BİLİRKİŞİ DENEME PATLATMALAR YAPARAK RAPOR HAZIRLADI
Bu arada, daha önceki duruşmada kendisinden rapor istenen jandarma Yarbay Ercan Seyhan’ın fotoğraf ve görüntülerle destekleyerek hazırladığı raporu sundu. 44 sayfadan oluşan raporda, Jandarma Yarbay Seyhan, olay yeri şartlarına uygun başka bir yerde deneme patlatmaları yaparak rapor hazırladığını anlattı. Yarbay Seyan, patlamaların insan vücudu üzerindeki etkilerinin de neler olduğunu teker teker raporuna yazdı. Bu rapora göre, Yarbay Seyhan, “Alman yapımı DM-41 tipi el bombaları ile MKE yapımı el bambalarla deneme patlatmalar yaptım. En ince detaylarına kadar bunları inceledim. Meydana gelen basınçları ölçük. Bombaların insan vücudu üzerindeki etkilerini tespit ettik. Patlama sırasında içerinde bulunan bir insan kulak zarları patlar, iç kanama geçirir ve çeşitli yerlerinde de yaralanma olmalıdır. İlk patlamadan sonra da ikinci bir bombanın patlaması da aynı mekanda bulunan birisi tarafından da duyulmaz” dedi. Müdahil Avukat Timur, bilirkişi Yarbay Seyhan’ın hazırladığı rapora da itiraz etti.
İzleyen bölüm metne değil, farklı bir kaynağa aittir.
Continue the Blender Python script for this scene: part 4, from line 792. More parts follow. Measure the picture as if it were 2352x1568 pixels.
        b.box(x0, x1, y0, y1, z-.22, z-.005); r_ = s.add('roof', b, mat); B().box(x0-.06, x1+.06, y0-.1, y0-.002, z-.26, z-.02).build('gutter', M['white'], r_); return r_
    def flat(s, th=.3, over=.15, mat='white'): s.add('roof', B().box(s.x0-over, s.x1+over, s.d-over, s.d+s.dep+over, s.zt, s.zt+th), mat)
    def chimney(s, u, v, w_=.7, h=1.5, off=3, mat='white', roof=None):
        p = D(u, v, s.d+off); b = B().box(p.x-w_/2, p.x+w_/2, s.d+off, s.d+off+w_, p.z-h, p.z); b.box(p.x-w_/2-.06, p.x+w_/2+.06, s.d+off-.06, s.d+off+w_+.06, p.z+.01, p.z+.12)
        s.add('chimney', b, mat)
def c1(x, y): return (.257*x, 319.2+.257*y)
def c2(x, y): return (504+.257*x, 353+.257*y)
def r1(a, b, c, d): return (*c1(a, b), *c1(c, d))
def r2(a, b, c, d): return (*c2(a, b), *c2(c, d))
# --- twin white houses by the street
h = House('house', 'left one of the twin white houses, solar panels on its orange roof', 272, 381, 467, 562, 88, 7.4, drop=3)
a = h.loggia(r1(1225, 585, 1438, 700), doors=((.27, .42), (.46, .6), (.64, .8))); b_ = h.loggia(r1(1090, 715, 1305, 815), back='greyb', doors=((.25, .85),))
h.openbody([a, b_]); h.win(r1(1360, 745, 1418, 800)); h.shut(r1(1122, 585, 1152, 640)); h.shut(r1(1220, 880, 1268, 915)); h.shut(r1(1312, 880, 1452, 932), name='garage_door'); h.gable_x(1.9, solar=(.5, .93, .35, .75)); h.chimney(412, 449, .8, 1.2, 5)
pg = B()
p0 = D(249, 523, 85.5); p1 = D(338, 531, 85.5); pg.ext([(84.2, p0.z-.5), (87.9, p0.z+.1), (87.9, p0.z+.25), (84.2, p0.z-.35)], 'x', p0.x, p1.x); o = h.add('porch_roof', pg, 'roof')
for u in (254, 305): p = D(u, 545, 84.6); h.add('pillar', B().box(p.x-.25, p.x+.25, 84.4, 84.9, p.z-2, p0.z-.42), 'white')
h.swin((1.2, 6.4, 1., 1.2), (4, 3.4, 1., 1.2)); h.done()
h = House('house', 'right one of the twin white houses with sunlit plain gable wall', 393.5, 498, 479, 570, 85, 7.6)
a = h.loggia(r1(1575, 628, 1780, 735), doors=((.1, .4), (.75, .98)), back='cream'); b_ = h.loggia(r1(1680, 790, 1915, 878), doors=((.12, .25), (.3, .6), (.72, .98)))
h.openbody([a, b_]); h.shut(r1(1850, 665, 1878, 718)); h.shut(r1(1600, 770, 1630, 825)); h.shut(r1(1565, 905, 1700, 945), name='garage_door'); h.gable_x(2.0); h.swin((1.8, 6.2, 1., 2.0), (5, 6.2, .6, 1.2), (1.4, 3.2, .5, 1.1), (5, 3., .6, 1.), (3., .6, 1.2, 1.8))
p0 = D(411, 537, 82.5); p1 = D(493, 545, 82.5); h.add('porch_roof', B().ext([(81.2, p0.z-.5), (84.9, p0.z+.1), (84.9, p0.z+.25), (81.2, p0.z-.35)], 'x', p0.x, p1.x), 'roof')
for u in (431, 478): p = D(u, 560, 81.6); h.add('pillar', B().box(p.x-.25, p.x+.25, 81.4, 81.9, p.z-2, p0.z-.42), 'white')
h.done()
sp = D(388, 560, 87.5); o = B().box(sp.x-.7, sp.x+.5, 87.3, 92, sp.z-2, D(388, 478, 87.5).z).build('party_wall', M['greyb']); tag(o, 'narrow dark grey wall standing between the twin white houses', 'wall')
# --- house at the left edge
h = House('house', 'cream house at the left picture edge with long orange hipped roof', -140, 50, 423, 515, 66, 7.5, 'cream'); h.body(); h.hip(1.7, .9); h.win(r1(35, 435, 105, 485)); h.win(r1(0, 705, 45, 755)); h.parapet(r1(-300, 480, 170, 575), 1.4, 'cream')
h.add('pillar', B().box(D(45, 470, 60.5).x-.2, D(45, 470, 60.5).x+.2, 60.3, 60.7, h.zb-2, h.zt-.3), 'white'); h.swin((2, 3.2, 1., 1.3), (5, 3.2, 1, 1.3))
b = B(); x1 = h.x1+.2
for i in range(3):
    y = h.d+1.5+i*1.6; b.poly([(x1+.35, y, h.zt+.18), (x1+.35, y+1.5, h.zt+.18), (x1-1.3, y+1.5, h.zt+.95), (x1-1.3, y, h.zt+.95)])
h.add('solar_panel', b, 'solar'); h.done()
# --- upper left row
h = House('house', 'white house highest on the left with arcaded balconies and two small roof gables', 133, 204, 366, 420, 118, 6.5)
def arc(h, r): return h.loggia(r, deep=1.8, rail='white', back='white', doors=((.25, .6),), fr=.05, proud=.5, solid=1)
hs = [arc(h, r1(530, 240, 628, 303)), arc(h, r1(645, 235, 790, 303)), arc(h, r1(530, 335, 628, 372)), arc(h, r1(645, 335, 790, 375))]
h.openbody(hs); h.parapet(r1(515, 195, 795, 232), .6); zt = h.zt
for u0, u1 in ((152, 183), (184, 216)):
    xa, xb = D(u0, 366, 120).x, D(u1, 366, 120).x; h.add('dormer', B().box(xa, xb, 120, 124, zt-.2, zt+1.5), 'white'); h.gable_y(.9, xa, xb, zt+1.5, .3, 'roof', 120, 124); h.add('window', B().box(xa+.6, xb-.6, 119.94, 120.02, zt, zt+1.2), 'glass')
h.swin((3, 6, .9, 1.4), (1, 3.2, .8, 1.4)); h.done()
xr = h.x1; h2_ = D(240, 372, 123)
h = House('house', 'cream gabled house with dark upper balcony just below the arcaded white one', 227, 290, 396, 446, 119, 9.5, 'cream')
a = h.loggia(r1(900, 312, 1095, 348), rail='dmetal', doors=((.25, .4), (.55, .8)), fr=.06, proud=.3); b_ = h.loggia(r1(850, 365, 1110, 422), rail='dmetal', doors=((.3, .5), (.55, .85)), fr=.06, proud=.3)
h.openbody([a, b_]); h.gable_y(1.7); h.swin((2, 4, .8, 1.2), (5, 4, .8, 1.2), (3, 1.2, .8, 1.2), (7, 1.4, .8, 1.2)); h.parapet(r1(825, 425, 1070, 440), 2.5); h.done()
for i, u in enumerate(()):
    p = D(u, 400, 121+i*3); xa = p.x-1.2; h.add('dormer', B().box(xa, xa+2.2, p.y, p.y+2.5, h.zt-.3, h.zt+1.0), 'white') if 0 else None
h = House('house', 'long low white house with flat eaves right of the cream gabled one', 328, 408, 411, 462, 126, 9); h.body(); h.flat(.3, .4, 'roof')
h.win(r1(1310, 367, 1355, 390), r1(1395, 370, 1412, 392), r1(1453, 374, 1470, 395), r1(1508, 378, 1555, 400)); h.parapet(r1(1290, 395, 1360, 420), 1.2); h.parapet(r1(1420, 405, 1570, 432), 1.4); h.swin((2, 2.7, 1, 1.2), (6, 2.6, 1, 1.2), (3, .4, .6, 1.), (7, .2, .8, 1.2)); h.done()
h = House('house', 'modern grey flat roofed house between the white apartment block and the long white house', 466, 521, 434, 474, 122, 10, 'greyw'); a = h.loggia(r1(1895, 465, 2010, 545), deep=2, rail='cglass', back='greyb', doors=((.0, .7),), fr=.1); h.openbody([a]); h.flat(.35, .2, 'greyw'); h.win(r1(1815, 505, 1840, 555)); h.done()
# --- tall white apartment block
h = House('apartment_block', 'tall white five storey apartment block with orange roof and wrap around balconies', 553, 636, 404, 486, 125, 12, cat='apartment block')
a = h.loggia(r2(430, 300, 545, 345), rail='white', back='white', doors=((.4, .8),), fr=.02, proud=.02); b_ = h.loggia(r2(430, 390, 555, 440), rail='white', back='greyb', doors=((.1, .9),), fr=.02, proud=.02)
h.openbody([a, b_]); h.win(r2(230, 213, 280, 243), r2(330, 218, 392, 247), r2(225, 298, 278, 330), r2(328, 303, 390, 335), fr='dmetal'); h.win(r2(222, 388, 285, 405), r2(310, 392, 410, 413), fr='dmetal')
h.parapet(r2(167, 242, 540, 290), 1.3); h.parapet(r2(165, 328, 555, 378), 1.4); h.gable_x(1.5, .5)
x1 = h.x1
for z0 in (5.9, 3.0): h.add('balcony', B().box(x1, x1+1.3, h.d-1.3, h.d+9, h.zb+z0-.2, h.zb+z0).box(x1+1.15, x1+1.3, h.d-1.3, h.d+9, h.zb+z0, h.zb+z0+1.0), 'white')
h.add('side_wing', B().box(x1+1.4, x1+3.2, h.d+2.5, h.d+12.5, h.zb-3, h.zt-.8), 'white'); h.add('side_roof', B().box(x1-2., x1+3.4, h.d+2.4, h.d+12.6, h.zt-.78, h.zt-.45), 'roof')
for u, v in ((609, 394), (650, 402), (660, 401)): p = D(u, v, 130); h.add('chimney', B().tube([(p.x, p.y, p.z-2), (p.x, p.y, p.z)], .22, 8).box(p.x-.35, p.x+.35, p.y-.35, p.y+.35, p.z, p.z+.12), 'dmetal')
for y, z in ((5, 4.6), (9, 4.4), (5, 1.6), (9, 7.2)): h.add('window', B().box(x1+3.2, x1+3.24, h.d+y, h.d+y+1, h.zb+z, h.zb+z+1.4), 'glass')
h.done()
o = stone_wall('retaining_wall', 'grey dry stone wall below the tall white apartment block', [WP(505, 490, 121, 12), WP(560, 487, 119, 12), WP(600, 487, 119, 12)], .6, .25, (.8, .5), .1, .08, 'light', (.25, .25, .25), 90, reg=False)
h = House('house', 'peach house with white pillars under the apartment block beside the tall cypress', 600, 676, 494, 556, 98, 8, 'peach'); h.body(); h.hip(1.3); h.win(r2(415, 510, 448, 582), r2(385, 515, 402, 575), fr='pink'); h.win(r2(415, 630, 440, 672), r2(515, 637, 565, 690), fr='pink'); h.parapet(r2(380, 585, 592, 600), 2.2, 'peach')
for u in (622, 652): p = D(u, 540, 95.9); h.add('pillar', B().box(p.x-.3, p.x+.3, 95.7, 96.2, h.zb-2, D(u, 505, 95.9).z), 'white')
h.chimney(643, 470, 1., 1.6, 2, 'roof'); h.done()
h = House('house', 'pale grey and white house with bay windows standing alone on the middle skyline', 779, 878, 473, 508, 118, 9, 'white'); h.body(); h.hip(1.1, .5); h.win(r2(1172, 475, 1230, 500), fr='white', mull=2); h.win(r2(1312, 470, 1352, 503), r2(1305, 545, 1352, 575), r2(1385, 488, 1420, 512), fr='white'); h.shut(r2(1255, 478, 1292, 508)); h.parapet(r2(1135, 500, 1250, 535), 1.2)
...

Timur, bu raporun mütala değil, sanık savunması doğrultusunda hazırlandığını savundu.
Mahkeme heyeti, mazaret dilekçesi vermiş olan Veysel Ateş’in avukatı Yurdakan Yıldız’ın gelip savunma yapması için duruşmayı 22 Ocak 2010 tarihine ertelenmesine karar verdi.
NE OLMUŞTU?
Hakkari’nin Şemdinli İlçesi’nde 9 Kasım 2005 tarihinde PKK eski hükümlüsü Seferi Yılmaz’a ait Umut Kitapevi’ne yapılan bombalı saldırıda 1 kişi ölürken, 5 kişi yaralandı. Atılan bombayla ilgili astsubaylar Ali Kaya, Özcan İldeniz ve PKK itirafçısı Veysel Ateş ‘Devletin birliğini ve ülke bütünlüğünü bozmaya yönelik eylemde bulunmak, adam öldürmek ve adam öldürmeye teşebbüs etmek, şuç işlemek için anlaşmak’ suçlarından Van 3’üncü Ağır Ceza Mahkemesi’nde yargılandı. Mahkeme, 19 Haziran 2006 tarihinde sanıklara 39’ar yıl 10 ay 27’şer gün hapis cezasına çaptırıldı. Yargıtay 9’uncu Ceza Dairesi’nin 16 Mayıs 2007’de ‘eksik soruşturma’ gerekçesi ile bozduğu Şemdinli davasına, Van 3’üncü Ağır Ceza Mahkemesi, 14 Eylül 2007’deki 4’üncü duruşmasında görevsizlik kararı verdi. Askeri mahkemeye gönderilen Şemdinli Davası’nın ilk duruşması, 14 Aralık 2007 tarihinde yapılırken tutuklu Astsubaylar Ali Kaya, Özcan ildeniz ile PKK itirafçısı Veysel Ateş tutuksuz yargılanmak üzere serbest bırakılmıştı.